Council to sell Maryhill site for £1 to Barnardo’s Scotland for accommodation project
Glasgow City Council is to sell a site at Shiskine Drive in the city’s Maryhill to Barnardo’s Scotland for the nominal sum of £1, and the charity will develop accommodation there in a pilot project for Glasgow which will help young people transition from being in care to being independent tenants.
The site - located at the junction of Shiskine Drive and Duart Street - is owned by the council and sits on the vacant and derelict land register. It is currently a grassed area around a quarter of an acre in size.
Designed by O’DonnellBrown Architects, the accommodation to be developed there will feature five one-storey homes, of which four will be one-bedroomed and one larger home will be staffed full-time with one staff member on waking night-shift and another sleeping over.
This is a pilot project for the city, offering the chance for young people to live semi-independently, has been developed through Barnardo’s Scotland’s Gap Home initiative, which aims to provide manageable, affordable accommodation and time and space for young people which will help them transition into independent living. In the past, many young people leaving care have become homeless.
No other charity provides such a service between care and sole tenancies for young people, providing the care they need to become independent. The support on-site will be tailored to the needs of each individual young person.
Barnardo’s Scotland had approached the Glasgow City Health and Social Care Partnership about potential opportunities in the city for this project, and both the latter and Glasgow City Council’s housing & regeneration and community asset management teams were supportive of the proposal.

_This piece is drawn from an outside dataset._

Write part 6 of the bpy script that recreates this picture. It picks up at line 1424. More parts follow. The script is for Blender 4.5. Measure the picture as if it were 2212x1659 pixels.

The nominal cost of this land sale will allow the charity to offer the service to the council’s Children’s Services at a more economical rate.
Bailie Malcolm Balfour, chair of the contracts and property committee at Glasgow City Council, said: “The sale of this site will allow the development of a project to support young people as they move from care to independent living, giving the chance to make a positive start to their adult lives. The building of these homes will offer the opportunity for this important transition to take place for the first time in Glasgow, and at the same time regenerate a vacant site in the city.”
Negotiations on the conclusion of the sale will now follow between City Property (Glasgow) LLP and Barnardo’s Scotland.